Saints and sinners attempted to find that place of balance and harmony between these two extremes. On the one hand, they fervently defended the divine right of private property. On the other hand, they wished for the owner to feel a familial commitment to those around him. They saw man’s desire to pursue happiness as a majestic goal to be achieved. But they never mistook liberty for license. It was a balancing act, to say the least, but one they did fairly well. The result of their efforts bringing them to the notion of a commonwealth, that place where the one and the many find a place and a purpose, both in and outside of themselves.

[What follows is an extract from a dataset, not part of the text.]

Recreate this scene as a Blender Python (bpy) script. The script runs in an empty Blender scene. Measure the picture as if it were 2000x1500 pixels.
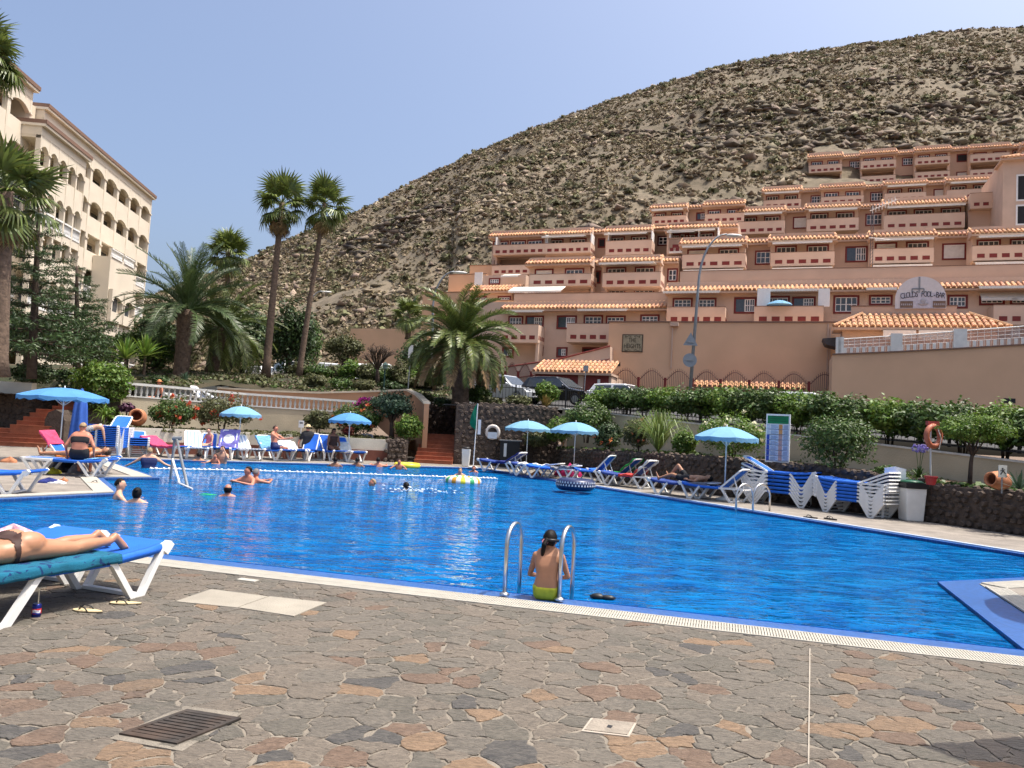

It is quite unfortunate that we have forgotten this concept. The cult of radical diversity, led by the Diversicrat ayatollahs, is tearing this country apart at the seams. Laissez faire tolerance of moral deviancy is eating away at a culture that, while not perfect, embraced a social an economic equilibrium unlike most anything we see today. We have gained shadows and phantasms at the expense of justice, solidarity, and liberty.

It is long overdue for the products of all things new to reconsider the wisdom of many things old. In doing so, we may once again find that place of balance and harmony where the one and the many find their rightful place. Otherwise, will continue down this reckles road that leads to everywhere and nowhere, not recognizing it for what it is. The very road that has been traveled by all great civilizations that once were but are no more.